Anyone out there need a Web site? Anyone?
More than half of all American small businesses as of 2013 still did not have a Web site, giving GoDaddy a big opportunity for growth. But small companies also have more ways than ever to get their word out without a Web site, including social media sites like Facebook, rating sites like Yelp and directories like Angie’s List.
Trading today set GoDaddy's market value at about $4 billion, putting the world's biggest brand in domain names below the values of tech companies like peer-to-peer loan site Lending Club and King Digital Entertainment, the maker of Candy Crush Saga and other mobile games.
"I would have expected to see great growth plans for the future that would compensate for the inadequate financials, but GoDaddy does not have any," analyst Lior Ronen wrote on investment blog Seeking Alpha.
"I think it's telling that it's not making money," CNBC trading personality Jim Cramer said Wednesday. "That's code for, 'What the heck are they doing?'"
In a field of nameless registry services, GoDaddy made its name with the help of time-worn marketing gimmicks, like scantily clad women, Super Bowl ads and celebrity cameos. Race-car driver Danica Patrick, their longtime spokeswoman, helped ring in the bell Wednesday at the New York Stock Exchange.
But to succeed as a company, the firm is pushing to grow beyond its cheeky ad campaigns — like that depressing spot this year of the puppy being sold online — and further into the wallets of small mom-and-pop shops looking for an easy way to get online.
"Small businesses in their environment, fighting the good fight ... That's our business," GoDaddy's chief executive Blake Irving said Wednesday during a Bloomberg News interview. "The dollars we make in our business are because small-business customers pay us to get them online, and to give them a Web presence that makes them look bigger than their business can be."
GoDaddy, with its 13 million customers, has registered about 20 percent of the world's domain names and pushed to broaden its business overseas. More than a quarter of the firm's sales now stem from buyers in 37 countries.
GoDaddy has also pushed to expand more into Web hosting, design, security and other helper services, including as a reseller of Microsoft’s Office 365 software suite. That expansion, the firm said, has helped its average revenue per customer grow from $93 to $114 in the past two years.
But the Arizona-based firm also faces rising competition from both a crop of low-cost rivals and some of the tech world's largest names.

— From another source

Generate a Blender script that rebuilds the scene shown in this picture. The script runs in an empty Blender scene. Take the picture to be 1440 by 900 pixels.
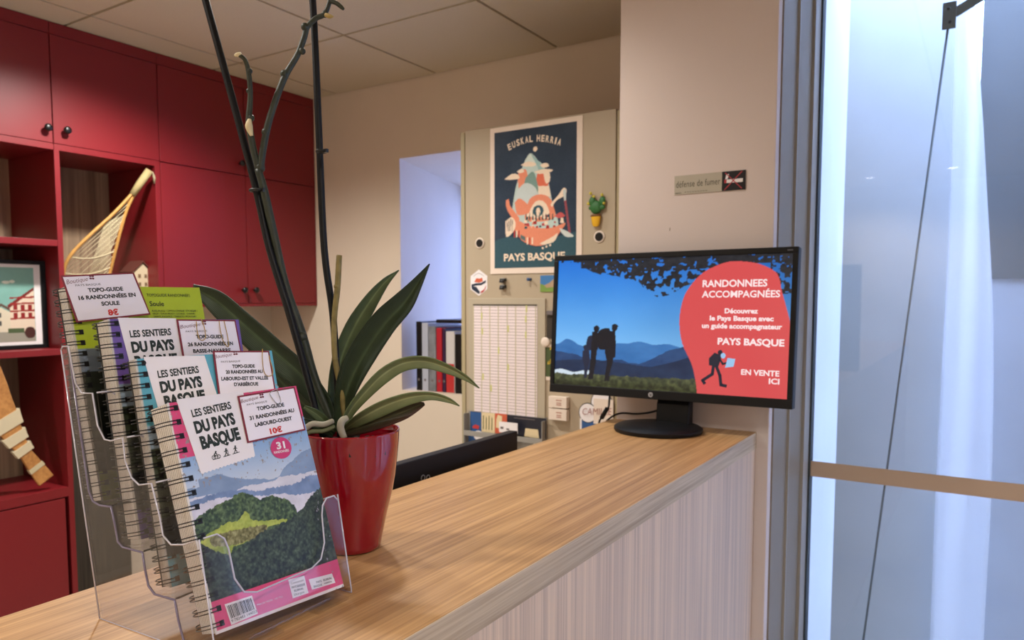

Amazon.com and Google last year, seeking the same small-business market, unveiled their own domain-name registrars.
Competitors in the low-profit-margin business, like Squarespace and Wix.com, have followed GoDaddy's lead by offering sleek Web site designs and hosting at low costs. Both companies even advertised during the Super Bowl with their own celebrity cameos.
And unlike those rivals, GoDaddy has big challenges ahead. Its purchase in 2011 by a triad of private equity firms — Silver Lake, Kohlberg Kravis Roberts and Technology Crossover Ventures — left GoDaddy with a $1.4 billion boulder of debt. And the company has posted net losses of about $800 million between 2011 and 2013, acknowledging in company filings last year that "we have a history of operating losses and may not be able to achieve profitability in the future."
GoDaddy filed once before to become public, in 2006, but backed out only three months later, with company founder Bob Parsons blaming market uncertainty and remarking that his firm didn't need to go public to thrive.
But since 2011, when the firm was bought for $2.25 billion, GoDaddy has pushed to expand beyond its traditional market under Irving, a veteran of the tech world's old guard, including Xerox, Compaq, Yahoo! and Microsoft.
The strong day-one bounce means investors believe that GoDaddy still has room to grow, even if, as analysts with Triton Research wrote, "recent competitive and internal changes could impact its market positioning."